Out of what is publicly available, Nintendo is in the hottest water right now. The latest "Homebrew Channel" exploits allow the copying of entire game discs, so you can download or rent games to your heart's content, and then cheaply copy them onto external media to run from the machine. To be honest, I actually appreciate the ability to run everything off of a hard drive for a change.

But the name of the game is profits, not convenience for hardware makers.

So these game makers, in order to stop the latest rounds of potential game pirates, aren't just innovating to please fans. They are innovating because they need a new barrier to stop pirates from potentially hijacking their revenue streams. Sony's exploits are still in a very early stage, but hackers are confident that they will have the entire system compromised in a short while. 

The PS4 is at an extreme risk here, because it's hardware closely resembles parts that people commonly buy for their home computers.
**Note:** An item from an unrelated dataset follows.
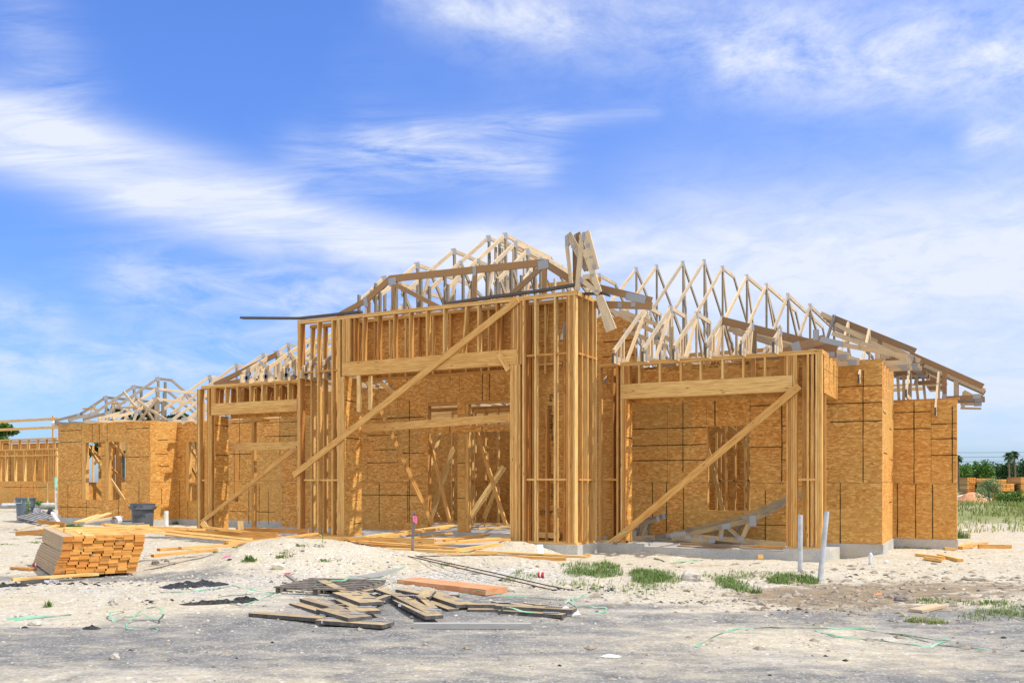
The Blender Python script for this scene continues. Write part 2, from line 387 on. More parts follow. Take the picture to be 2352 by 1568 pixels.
    def lathe(s, c, prof, n=28, mi=0):
        b = len(s.v); m = len(prof)
        for r, z in prof:
            for k in range(n):
                an = 2*math.pi*k/n; s.v.append((c[0]+r*math.cos(an), c[1]+r*math.sin(an), c[2]+z))
        for i in range(m-1):
            for k in range(n):
                k2 = (k+1) % n; s.f.append((b+i*n+k, b+i*n+k2, b+(i+1)*n+k2, b+(i+1)*n+k))
                s.uv += [(k/n, i), ((k+1)/n, i), ((k+1)/n, i+1), (k/n, i+1)]; s.c += [(.5, 0, .5)]*4; s.mi.append(mi)
    def build(s, name, mats, parent=None, smooth=False, origin=None, **props):
        if not s.v: return None
        V = np.array(s.v, dtype=np.float32)
        if parent is not None: org = ORG[parent.name]
        elif origin is not None: org = np.array(origin, dtype=np.float32)
        else: lo, hi = V.min(0), V.max(0); org = np.array([(lo[0]+hi[0])/2, (lo[1]+hi[1])/2, lo[2]], dtype=np.float32)
        me = bpy.data.meshes.new(name); me.from_pydata((V-org).tolist(), [], s.f)
        ul = me.uv_layers.new(name='uv'); ul.data.foreach_set('uv', np.array(s.uv, dtype=np.float32).ravel())
        ca = me.color_attributes.new('wood', 'FLOAT_COLOR', 'CORNER')
        cc = np.ones((len(s.c), 4), dtype=np.float32); cc[:, :3] = np.array(s.c, dtype=np.float32); ca.data.foreach_set('color', cc.ravel())
        for m_ in (mats if isinstance(mats, (list, tuple)) else [mats]): me.materials.append(M[m_])
        me.polygons.foreach_set('material_index', s.mi)
        if smooth: me.polygons.foreach_set('use_smooth', [True]*len(s.f))
        me.update()
        o = bpy.data.objects.new(name, me); COL.objects.link(o)
        if parent is not None: o.parent = parent
        else: o.location = [float(x) for x in org]
        ORG[o.name] = org
        for k, v in props.items(): o[k] = v
        return o
def tag(o, label, cat, group=None):
    o['label'] = label; o['category'] = cat
    if group: o['group'] = group
    return o
def empty(name, loc, label, cat, group=None):
    o = bpy.data.objects.new(name, None); COL.objects.link(o); o.location = loc; o.empty_display_size = .2
    ORG[o.name] = np.array(loc, dtype=np.float32); return tag(o, label, cat, group)
WOOD = ['pine', 'end', 'zinc', 'line', 'osb']
OLD = ['pine_old', 'pine_old', 'zinc', 'line', 'osb']; DARK = ['pine_dark', 'pine_dark', 'zinc', 'line', 'osb']

# value noise for terrain
def _h(ix, iy, s):
    n = (ix*374761393+iy*668265263+s*2147483647) & 0xffffffff
    n = ((n ^ (n >> 13))*1274126177) & 0xffffffff
    return ((n ^ (n >> 16)) & 0xffff)/65535.0
def vn(x, y, s=0):
    ix, iy = np.floor(x).astype(np.int64), np.floor(y).astype(np.int64); fx, fy = x-ix, y-iy
    fx = fx*fx*(3-2*fx); fy = fy*fy*(3-2*fy)
    return (_h(ix, iy, s)*(1-fx)+_h(ix+1, iy, s)*fx)*(1-fy)+(_h(ix, iy+1, s)*(1-fx)+_h(ix+1, iy+1, s)*fx)*fy
def fbm(x, y, s=0, o=4):
    r = 0; a = .5
    for i in range(o): r = r+a*(vn(x*2**i, y*2**i, s+i*17)-.5); a *= .5
    return r
MX = np.array([-30, -6.6, -5.9, -5.3, -4.8, -4.38, -3.8, -3.1, -2.25, -1.25, -.2, .5, 1.1, 2, 3, 30.])
MZ = np.array([0, 0, .03, .12, .24, .40, .48, .46, .35, .24, .24, .18, .12, .10, 0, 0])
def sm(a, b, x): t = np.clip((x-a)/(b-a), 0, 1); return t*t*(3-2*t)
def gz(x, y):
    """ground height at world x,y (numpy)"""
    x = np.asarray(x, dtype=float); y = np.asarray(y, dtype=float)
    X, Y = x*C+y*SN, -x*SN+y*C
    z = -.20-.08*(1-sm(8.5, 12.5, Y))
    cr = np.interp(X, MX, MZ); dy = Y-(14.7-.10*X)
    cr = cr*np.exp(-(dy/np.where(dy < 0, 1.25, .85))**2)
    z = z+cr
    fl = sm(-6.2, -5.0, X)*(1-sm(-.2, .7, X))*sm(15.0, 16.2, Y)*(1-sm(19.5, 23, Y))
    z = z+fl*.06
    z = z-.022*(1-sm(10.3, 11.5, Y))*(np.exp(-((Y-8.1-.12*np.sin(X*.5))/.16)**2)+np.exp(-((Y-9.6-.12*np.sin(X*.5+.4))/.16)**2)+np.exp(-((Y-6.6+.06*X)/.14)**2))
    rough = .25+.75*sm(10.6, 12.5, Y)
    z = z+rough*(.10*fbm(x*.7, y*.7, 3)+.055*fbm(x*3.1, y*3.1, 9)+.03*fbm(x*9, y*9, 5, 3))
    z = z+.22*np.exp(-((x+8.25)/.75)**4-((y-15.75)/.45)**2)*(y < 16.3)*(1+.8*fbm(x*5, y*5, 71))
    # right verge hummocks
    z = z+sm(4.2, 6, X)*(1-sm(10.5, 13, Y))*sm(8.3, 10, Y)*.10*np.maximum(fbm(x*1.7, y*1.7, 31)+.1, 0)
    # rear bank on the right with weeds
    z = z+sm(9.5, 13, X)*np.exp(-((Y-31)/3.2)**2)*(.55+.5*fbm(x*.4, y*.4, 8))
    # left rear bank
    z = z+(1-sm(-21.5, -16.5, X))*np.exp(-((Y-30.5)/3.5)**2)*.35*(1+fbm(x*.5, y*.5, 12))
    # flat under the slab
    ins = sm(-17.9, -17.2, x)*(1-sm(-2.6, -1.8, x))*sm(17.3, 19, y)*(1-sm(30, 31, y))
    far = sm(40, 120, Y)
    return (z*(1-ins)+(-.3)*ins)*(1-far)+far*(-.15)
def g1(x, y): return float(gz(np.array([x]), np.array([y]))[0])
_D = np.concatenate([np.arange(3, 40, .02), np.arange(40, 400, .4)])
def G(px, py, up=0.0):
    """where the picture ray meets the ground (raised by up)"""
    t, w = ray(px, py); X = t*_D; x, y = X*C-_D*SN, X*SN+_D*C
    k = np.argmax(EYE+w*_D <= gz(x, y)+up)
    return Vector((float(x[k]), float(y[k]), g1(x[k], y[k])+up))

# ------------------------------------------------------------------ ground (one sheet out to the horizon)
def axis(lo, hi, step, far):
    a = list(np.arange(lo, hi, step)); s_ = step; p = hi
    while p < far: a.append(p); s_ *= 1.16; p += s_
    a.append(far); s_ = step; p = lo
    b = []
    while p > -far: s_ *= 1.16; p -= s_; b.append(max(p, -far))
    return np.array(sorted(set(b+a)))
GX = axis(-20, 9, .075, 1500); GY = axis(2.5, 24, .075, 1500)      # grid laid out in a frame turned to the road
gx, gy = np.meshgrid(GX, GY); wx, wy = gx*C-gy*SN, gx*SN+gy*C
gzv = gz(wx.ravel(), wy.ravel()).reshape(wx.shape)
nx, ny = len(GX), len(GY)
verts = np.stack([wx.ravel(), wy.ravel(), gzv.ravel()], 1)
idx = np.arange(nx*ny).reshape(ny, nx)
quads = np.stack([idx[:-1, :-1].ravel(), idx[:-1, 1:].ravel(), idx[1:, 1:].ravel(), idx[1:, :-1].ravel()], 1)
me = bpy.data.meshes.new('ground'); me.vertices.add(len(verts)); me.vertices.foreach_set('co', verts.astype(np.float32).ravel())
me.loops.add(quads.size); me.loops.foreach_set('vertex_index', quads.ravel().astype(np.int32))
me.polygons.add(len(quads)); me.polygons.foreach_set('loop_start', np.arange(0, quads.size, 4, dtype=np.int32))
me.polygons.foreach_set('use_smooth', np.ones(len(quads), dtype=bool)); me.update(calc_edges=True)
def spot(x0, y0, rx, ry, a=1.0): return a*np.exp(-((gx-x0)/rx)**2-((gy-y0)/ry)**2)
# asphalt of the unfinished road shows where the sand has been driven off; mud and rubble patches; one asphalt-toned spot is painted shadow
asp_shade = .72*(1-sm(9.6, 10.6, gy-.12*gx+.5*fbm(gx*.6, gy*.6, 41)))
asp_shade = np.maximum(asp_shade, spot(-.9, 10.6, 2.3, 1.6, .95)); asp_shade = np.maximum(asp_shade, spot(-6.2, 13.4, 2.6, .55, .95)); asp_shade = np.maximum(asp_shade, spot(-5.1, 13.75, 1.0, .35, .8))  # last spot: plank shadow on the mound flank, painted in asphalt tone
asp_shade = np.maximum(asp_shade, spot(-2.6, 9.4, 2.2, 1.2, .85)); asp_shade = np.maximum(asp_shade, spot(1.3, 10.6, 1.1, .35, .8)); asp_shade = np.maximum(asp_shade, spot(-4.9, 9.0, 1.2, .9, .62))
asp_shade -= spot(2.6, 8.6, 1.6, .9, .42)+spot(.2, 7.4, 1.6, .4, .22)+spot(-3.0, 7.0, 2.0, .4, .3)+spot(3.4, 7.6, 1.4, .5, .2)
mud = spot(3.9, 11.2, 1.5, 1.0, .8)+spot(5.6, 12.4, 2.6, 1.4, .66)+spot(2.9, 15.6, 2.0, .8, .50)+spot(7.0, 9.5, 1.5, 2, .32)+spot(-16, 27, 4, 3, .55)+spot(.6, 13.2, 1.6, .6, .15)
mud += spot(13, 30, 5, 4, .35)
rub = spot(-6.5, 12.0, 2.6, .9, .45)+spot(-.3, 13.2, 2.0, .9, .6)+spot(-3.2, 12.9, 1.6, .8, .42)+spot(-3.5, 11.4, 1.6, .9, .35)+spot(2.2, 11.8, 1.2, .6, .25)
ca = me.color_attributes.new('mask', 'FLOAT_COLOR', 'POINT'); cc = np.ones((nx*ny, 4), dtype=np.float32)
cc[:, 0] = np.clip(asp_shade, 0, 1).ravel(); cc[:, 1] = np.clip(mud, 0, 1).ravel(); cc[:, 2] = np.clip(rub, 0, 1).ravel(); ca.data.foreach_set('color', cc.ravel())
vg = sm(9.5, 11, gx)*sm(25.5, 29, gy)*(.75+.2*fbm(gx*.3, gy*.3, 61))*(1-.9*spot(14, 31.5, 3, 1.2)); vg = np.maximum(vg, .7*sm(60, 75, gy)); vg = np.maximum(vg, .35*(1-sm(-24, -17, gx))*sm(33, 36, gy))
va = me.attributes.new('veg', 'FLOAT', 'POINT'); va.data.foreach_set('value', vg.ravel().astype(np.float32))
me.materials.append(M['ground'])
gr = bpy.data.objects.new('ground', me); COL.objects.link(gr); gr['kind'] = 'structure'

# ================================================================== THE HOUSE
VP_, VB, VG, VL, VM, VW, VR, VRR = 16.13, 16.70, 17.20, 16.45, 19.07, 20.40, 21.50, 21.40
def HZ(h): return EYE+h
ZP, ZG, ZW, ZR = HZ(3.72), HZ(2.42), HZ(2.0), HZ(1.76)      # plate heights: tall entry, garage/porch, left wing, right wing
house = empty('unfinished_house', (-10, 19, 0), 'large single-storey timber house under construction, strand board walls and bare roof trusses, no roofing', 'house')
UX = lambda px, v: onY(px, v)[0]
# ---- slab
cb = MB()
def slab(x0, x1, y0, y1, z1, z0=-.75): cb.box((x0, x1), (y0, y1), (z0, z1), along='z')
slab(-28.62, -24.02, 20.38, 31, 0); slab(-24.02, -17.4, 21.48, 31, -.003); slab(-17.4, -13.6, 19.04, 31, -.001)
slab(-13.6, -6.9, 19.04, 31, -.002); slab(-6.9, -1.87, 19.04, 31, 0); slab(-1.87, -.63, 21.38, 21.82, -.002); slab(-1.87, -1.58, 21.82, 31, -.003)
slab(-14.2, -12.7, 16.08, 19.04, -.001); slab(-12.7, -8.85, 16.12, 19.04, -.105); slab(-8.85, -7.08, 16.08, 17.15, 0); slab(-8.85, -7.08, 17.15, 19.04, -.1)
slab(-7.08, -6.12, 17.15, 17.6, -.001); slab(-7.08, -3.4, 17.6, 19.04, -.062); slab(-6.12, -3.4, 17.12, 17.6, -.06); slab(-3.4, -2.66, 17.12, 17.62, .0); slab(-3.4, -2.66, 17.62, 19.04, -.061)
slab(-17.5, -16.3, 16.4, 17.0, 0); slab(-17.5, -16.3, 17.0, 19.04, -.1); slab(-16.3, -14.2, 16.45, 19.04, -.11)
cb.build('concrete_slab', 'concrete', house)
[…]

Hackers got Valve's Steam services up and running only a little more than a week ago. It's essentially 100% compatible with the Linux games out there for Steam. Other apps will be easy to create once the encryption methods are defeated. 

Creating games for a new type of hardware, like a 3D Visor with upgraded graphics inside of it, is a good way to get that back under their control. It may very well end up becoming the case that what used to be upgrades every 5 years will start becoming upgrades every 2 or 3 years instead.